A whistleblower report that you had unreasonable elevated access to the NY Times would have produced plenty of bad press for the Navy and seems to be a much more socially responsible (actually, constructive) revenge.

Flagrum January 25, 2015 3:29 PM

I think the real issue with the security breach is the idea of out sourcing itself. Or in this case sub contracting and contracting. Right now the entire software market is filled to the brim with liars, cheats, thieves and rip off artists. I have literally been programming for over 8 years. I had an interview with HCL over the phone and all the guy on the phone said after less than 20 words being said was “You don’t know how to program”. Then they tried to get me to send them my C# source code for a database communication program I had written that does not allocate any memory accept for temporary cached memory which gets released and over written the second data is delivered and connection to the database ends. Then they called me a year later, last week, and had me come in for a face to face interview process, where in I quoted run times of search algorithm, rewrote a simple algorithm for checking for duplicate values, without a compiler on a white board in under 1 min. Then I began changing the logic around and no matter what logic change I made the interview would just shake his head no. What did they expect me to do, hand code on a white board with a nearly empty pen compilable code for an AVL Tree in under 1 min? Good luck on finding anyone who can do that.
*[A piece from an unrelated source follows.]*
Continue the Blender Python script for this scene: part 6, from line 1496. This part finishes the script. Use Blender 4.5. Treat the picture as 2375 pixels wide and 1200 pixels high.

After I did research on the company when I got home I found out they over code (put in lines of code that effectively do nothing or are un needed) their software on purpose. They try to get people to send them source code, which happened to me, and they mill employees in and out as often as possible to limit exposure and availability of witnesses to what is going on.

Then if they think you might be trouble for them or won’t go along with the 6 week training on how to over code and over bill they write down lies as comments on your paper work. For me it was “poor problem solving skills” “Cannot code OOP”. When that is exactly the opposite of the truth. Not only is the software I have built using OOP but its multi tiered with full database communication and its closed source.

That is just one company, so imagine how much of the entire software community in the public is doing the same underhanded stuff in order to keep ripping off contract holders and fillers.

The contractors, and the companies they come from need to be monitored and given a step by step review to determine what they are up to. You just don’t give someone, anyone access to military code or projects without watching them like a hawk every second of the day.

Nick P January 25, 2015 4:16 PM

Almost a decade later, a contractor leaks slides from countless black programs using a few passwords at Booz Allen Hamilton and with no alarms going off. They should’ve read articles like this and improved their security posture. Btw, any readers wanting to improve their Configuration Management might enjoy this page on the topic.

Charlotte Eddington June 25, 2015 11:37 AM

Wow, I agree with your comment. I think that the military should have a more secure computer system in all divisions. I also like your comment about trusting people. If you have a great security program on your computer system, but dishonest people running it, you are going to run into problems.